Even accepting defendants' interpretation of the easements as restricting access to fee owners of the premises, defendants have failed to show that they will be irreparably harmed if the preliminary injunction were not granted. Although defendants voiced concern regarding potential liability in the event that the tenant or his guests are injured on the premises, this potential harm is both remote and speculative ( see County of Suffolk v. Givens, 106 A.D.3d 943, 944, 967 N.Y.S.2d 387 [2013];White v. F.F. Thompson Health Sys., Inc., 75 A.D.3d 1075, 1077, 904 N.Y.S.2d 612 [2010];Copart of Conn., Inc. v. Long Is. Auto Realty, LLC, 42 A.D.3d 420, 421, 839 N.Y.S.2d 791 [2007] ). Moreover, defendants have an adequate remedy at law and can be fully compensated by monetary damages for any such liability ( see Sync Realty Group, Inc. v. Rotterdam Ventures, Inc., 63 A.D.3d 1429, 1431, 882 N.Y.S.2d 332 [2009];Roushia v. Harvey, 260 A.D.2d 687, 687–688, 688 N.Y.S.2d 706 [1999];Betesh v. Jemal, 209 A.D.2d 568, 569, 619 N.Y.S.2d 94 [1994];Byrne Compressed Air Equip. Co. v. Sperdini, 123 A.D.2d 368, 369, 506 N.Y.S.2d 593 [1986] ).

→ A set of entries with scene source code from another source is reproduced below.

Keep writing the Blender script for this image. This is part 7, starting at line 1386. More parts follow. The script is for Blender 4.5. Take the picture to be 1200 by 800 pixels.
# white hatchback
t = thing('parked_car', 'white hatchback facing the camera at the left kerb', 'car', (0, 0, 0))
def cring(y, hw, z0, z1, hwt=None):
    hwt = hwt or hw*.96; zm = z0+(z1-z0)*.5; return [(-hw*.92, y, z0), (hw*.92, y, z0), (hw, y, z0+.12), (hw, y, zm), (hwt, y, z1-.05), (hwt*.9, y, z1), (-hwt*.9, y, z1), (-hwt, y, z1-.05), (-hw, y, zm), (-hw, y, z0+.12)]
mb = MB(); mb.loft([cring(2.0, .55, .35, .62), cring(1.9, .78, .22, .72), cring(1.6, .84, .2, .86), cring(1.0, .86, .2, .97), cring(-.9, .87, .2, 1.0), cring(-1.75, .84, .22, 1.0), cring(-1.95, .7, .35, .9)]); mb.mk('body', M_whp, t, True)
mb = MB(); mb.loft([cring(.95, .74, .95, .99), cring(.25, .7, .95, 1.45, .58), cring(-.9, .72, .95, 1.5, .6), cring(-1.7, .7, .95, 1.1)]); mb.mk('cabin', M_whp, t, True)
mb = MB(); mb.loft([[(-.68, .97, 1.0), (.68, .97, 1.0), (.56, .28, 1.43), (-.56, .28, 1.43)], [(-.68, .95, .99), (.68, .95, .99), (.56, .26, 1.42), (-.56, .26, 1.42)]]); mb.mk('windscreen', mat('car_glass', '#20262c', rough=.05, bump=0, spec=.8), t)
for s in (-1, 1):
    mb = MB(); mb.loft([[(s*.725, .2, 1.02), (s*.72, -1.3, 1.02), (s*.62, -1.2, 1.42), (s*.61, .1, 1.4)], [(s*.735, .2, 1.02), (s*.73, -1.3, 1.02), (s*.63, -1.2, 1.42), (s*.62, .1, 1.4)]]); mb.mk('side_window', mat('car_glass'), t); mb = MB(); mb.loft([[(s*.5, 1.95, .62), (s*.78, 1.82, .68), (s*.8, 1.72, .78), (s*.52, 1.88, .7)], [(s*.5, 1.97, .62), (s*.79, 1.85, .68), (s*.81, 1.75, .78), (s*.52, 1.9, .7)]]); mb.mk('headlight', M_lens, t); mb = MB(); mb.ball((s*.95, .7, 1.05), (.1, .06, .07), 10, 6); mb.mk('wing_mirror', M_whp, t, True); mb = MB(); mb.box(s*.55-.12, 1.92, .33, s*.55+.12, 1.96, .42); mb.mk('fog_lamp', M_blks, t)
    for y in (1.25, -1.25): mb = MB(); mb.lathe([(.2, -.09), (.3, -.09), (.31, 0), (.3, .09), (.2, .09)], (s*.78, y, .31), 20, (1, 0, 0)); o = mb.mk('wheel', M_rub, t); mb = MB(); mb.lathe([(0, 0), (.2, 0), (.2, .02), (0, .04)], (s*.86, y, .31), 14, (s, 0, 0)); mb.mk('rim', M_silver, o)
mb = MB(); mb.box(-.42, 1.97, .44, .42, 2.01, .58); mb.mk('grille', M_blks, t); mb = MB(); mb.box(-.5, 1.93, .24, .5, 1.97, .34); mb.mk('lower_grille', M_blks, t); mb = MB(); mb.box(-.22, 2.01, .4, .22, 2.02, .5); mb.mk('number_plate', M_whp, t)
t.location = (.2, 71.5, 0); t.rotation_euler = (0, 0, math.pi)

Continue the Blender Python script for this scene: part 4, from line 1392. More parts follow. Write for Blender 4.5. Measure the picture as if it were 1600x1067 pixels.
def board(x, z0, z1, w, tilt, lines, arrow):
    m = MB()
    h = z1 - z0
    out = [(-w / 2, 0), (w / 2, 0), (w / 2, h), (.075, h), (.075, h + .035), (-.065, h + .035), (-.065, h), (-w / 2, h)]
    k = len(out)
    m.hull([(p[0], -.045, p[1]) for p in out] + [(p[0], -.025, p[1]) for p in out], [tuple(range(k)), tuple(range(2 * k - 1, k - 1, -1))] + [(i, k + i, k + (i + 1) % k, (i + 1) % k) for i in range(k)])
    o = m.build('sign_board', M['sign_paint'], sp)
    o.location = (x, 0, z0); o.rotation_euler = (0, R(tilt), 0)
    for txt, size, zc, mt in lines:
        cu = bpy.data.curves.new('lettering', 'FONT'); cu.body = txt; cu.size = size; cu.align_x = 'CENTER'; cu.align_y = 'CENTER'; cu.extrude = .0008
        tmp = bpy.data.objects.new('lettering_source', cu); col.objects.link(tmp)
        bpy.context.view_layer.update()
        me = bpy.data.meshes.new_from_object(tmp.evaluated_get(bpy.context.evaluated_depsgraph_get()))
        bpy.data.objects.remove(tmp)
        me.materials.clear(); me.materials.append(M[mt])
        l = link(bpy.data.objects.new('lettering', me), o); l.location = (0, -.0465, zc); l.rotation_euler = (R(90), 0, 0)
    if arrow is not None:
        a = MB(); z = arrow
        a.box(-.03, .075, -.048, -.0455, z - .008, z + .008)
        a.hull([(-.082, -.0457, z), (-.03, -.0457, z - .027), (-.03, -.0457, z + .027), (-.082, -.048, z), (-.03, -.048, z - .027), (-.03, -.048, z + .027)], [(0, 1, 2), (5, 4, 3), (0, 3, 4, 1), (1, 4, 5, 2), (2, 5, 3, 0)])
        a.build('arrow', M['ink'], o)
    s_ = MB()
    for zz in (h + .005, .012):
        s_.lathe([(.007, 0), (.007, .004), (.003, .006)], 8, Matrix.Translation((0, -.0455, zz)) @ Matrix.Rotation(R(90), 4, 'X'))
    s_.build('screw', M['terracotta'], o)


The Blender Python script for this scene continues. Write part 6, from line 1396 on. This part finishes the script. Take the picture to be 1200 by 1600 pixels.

Thus, Supreme Court providently exercised its discretion in denying the motion.
Indeed, the grant of easement specifically requires plaintiff to indemnify Marilyn Dubrey with respect to any claims, suits or liability arising from or related to the use of the easements by plaintiff or her “agents, workers, visitors, guests or invitees.”
ORDERED that the order is affirmed, with costs.
STEIN, McCARTHY and ROSE, JJ., concur.